Measure resistance across the fuse slots with the circuit de-energized. A blown fuse shows infinite ohms, while a good one reads near zero. For mini- and micro-fuses, probe the underside of the fuse holder directly if access permits. Some vehicles use fusible links–test these as resistors with 0.1–0.5 ohms; higher readings indicate degradation.
Inspect relay sockets for oxidation. Lightly sand corroded pins with 600-grit paper, then spray with contact cleaner. Reinstall the relay and repeat voltage checks. If corrosion persists, remove the power distribution panel cover and probe the internal bus bars directly–any voltage drop above 0.2V across a bus bar segment necessitates replacement of the entire panel assembly.
For circuits that activate under specific conditions (e.g., A/C compressor, cooling fan), back-probe the relay’s control wire while commanding the component via the vehicle’s computer. If voltage appears but the relay doesn’t click, the relay is faulty.

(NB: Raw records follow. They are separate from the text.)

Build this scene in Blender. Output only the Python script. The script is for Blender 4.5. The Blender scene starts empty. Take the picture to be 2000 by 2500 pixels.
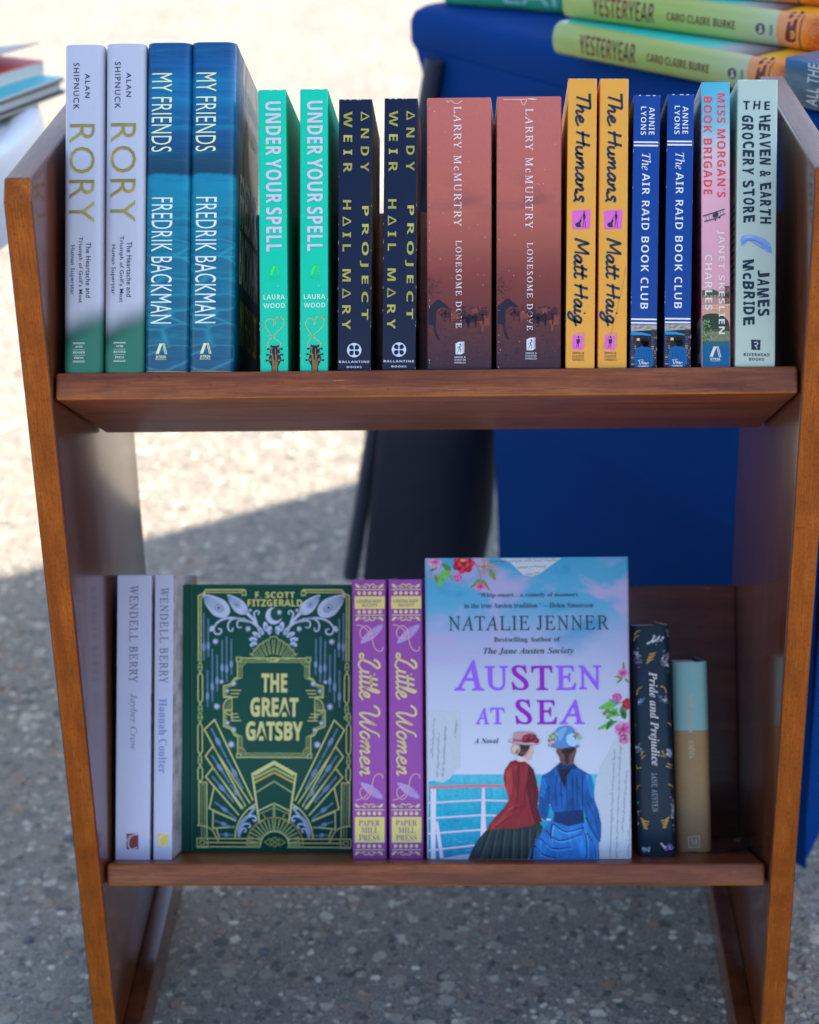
import bpy, bmesh, math, random
from mathutils import Matrix, Vector, Euler
R = math.radians
S = bpy.context.scene
COL = S.collection
random.seed(7)

# ------------------------------------------------------------------ camera
cd = bpy.data.cameras.new('camera')
cd.sensor_fit = 'VERTICAL'
cd.sensor_height = 36.0
cd.sensor_width = 28.8
cd.lens = 70.0
cd.clip_start = 0.05
cd.clip_end = 400
cd.dof.use_dof = True
cd.dof.focus_distance = 1.45
cd.dof.aperture_fstop = 5.8
cd.dof.aperture_blades = 9
cam = bpy.data.objects.new('camera', cd)
COL.objects.link(cam)
_r = Vector((0.99933512, 0.02951148, -0.02140987))
_d = Vector((-0.00712428, -0.4178423, -0.90849164))
_f = Vector((-0.03575688, 0.90804013, -0.41735424))
mw = Matrix.Identity(4)
for i in range(3):
    mw[i][0] = _r[i]; mw[i][1] = -_d[i]; mw[i][2] = -_f[i]
mw[0][3], mw[1][3], mw[2][3] = 0.0396169, -1.32377524, 1.15
cam.matrix_world = mw
S.camera = cam

# ------------------------------------------------------------------ light
SUN_EL = R(56)
sun_h = Vector((0.833, 0.553))            # towards the sun, on the ground
W = bpy.data.worlds.new('World')
S.world = W
W.use_nodes = True
nt = W.node_tree
bg = nt.nodes['Background']
sky = nt.nodes.new('ShaderNodeTexSky')
sky.sky_type = 'NISHITA'
sky.sun_disc = False
sky.sun_elevation = SUN_EL
sky.sun_rotation = math.atan2(sun_h.x, sun_h.y)
sky.air_density = 1.0
sky.dust_density = 1.0
sky.ozone_density = 2.2
nt.links.new(sky.outputs[0], bg.inputs[0])
bg.inputs[1].default_value = 0.13
sl = bpy.data.lights.new('sun', 'SUN')
sl.energy = 3.8
sl.angle = R(0.53)
sl.color = (1.0, 0.90, 0.78)
so = bpy.data.objects.new('sun', sl)
COL.objects.link(so)
sdir = Vector((sun_h.x * math.cos(SUN_EL), sun_h.y * math.cos(SUN_EL), math.sin(SUN_EL)))
so.rotation_euler = sdir.to_track_quat('Z', 'Y').to_euler()
so.location = sdir * 30
S.view_settings.view_transform = 'Standard'
S.view_settings.look = 'None'
S.view_settings.gamma = 1.0
S.view_settings.exposure = 1.72
S.cycles.max_bounces = 8
S.cycles.diffuse_bounces = 4
S.cycles.use_denoising = True

# ------------------------------------------------------------------ materials
ILL = (0.80, 0.95, 1.24)                   # balance of the open-shade light, used to read print colours off paper


def lin(c):
    c /= 255.0
    return c / 12.92 if c < 0.04045 else ((c + 0.055) / 1.055) ** 2.4


def P(r, g, b):
    c = [max(0.003, lin(v) / i - 0.006) for v, i in zip((r, g, b), ILL)]
    k = min(1.0, 0.86 / max(c))                # paper never reflects more than this: keep the hue
    return tuple(v * k for v in c)


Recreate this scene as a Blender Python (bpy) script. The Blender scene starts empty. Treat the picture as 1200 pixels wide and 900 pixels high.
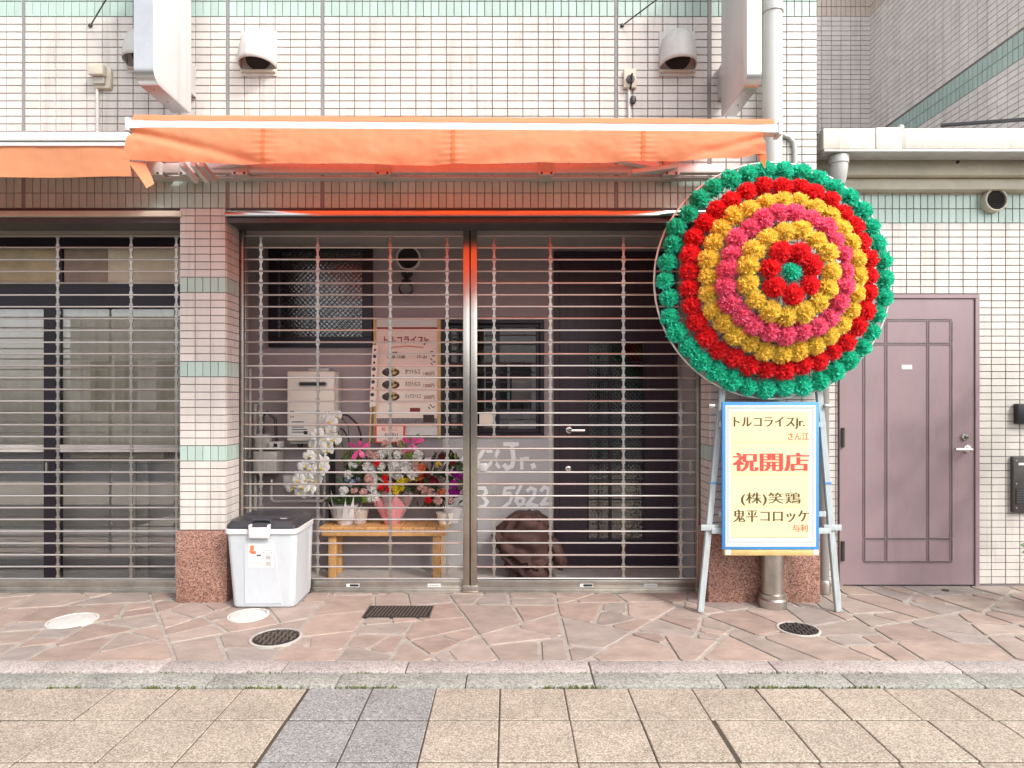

If no voltage arrives, trace the signal back to the control module or pressure switch, testing each connector for loose terminals.
When testing high-current paths (headlights, starter), switch the multimeter to the 200A DC range and clamp the jaws around the feed wire while the circuit is active. Readings should match the component’s rated draw within 10%. Values significantly below spec indicate a short-to-ground or resistive fault downstream; values above suggest an internal short in the component or harness.
Always recheck ground paths by measuring voltage across a suspect ground and a known reference. Readings above 0.1V indicate resistance; clean the connection point thoroughly. If the issue persists, run a temporary jumper from the component’s ground lug directly to the battery negative and verify behavior–this isolates ground-side faults definitively.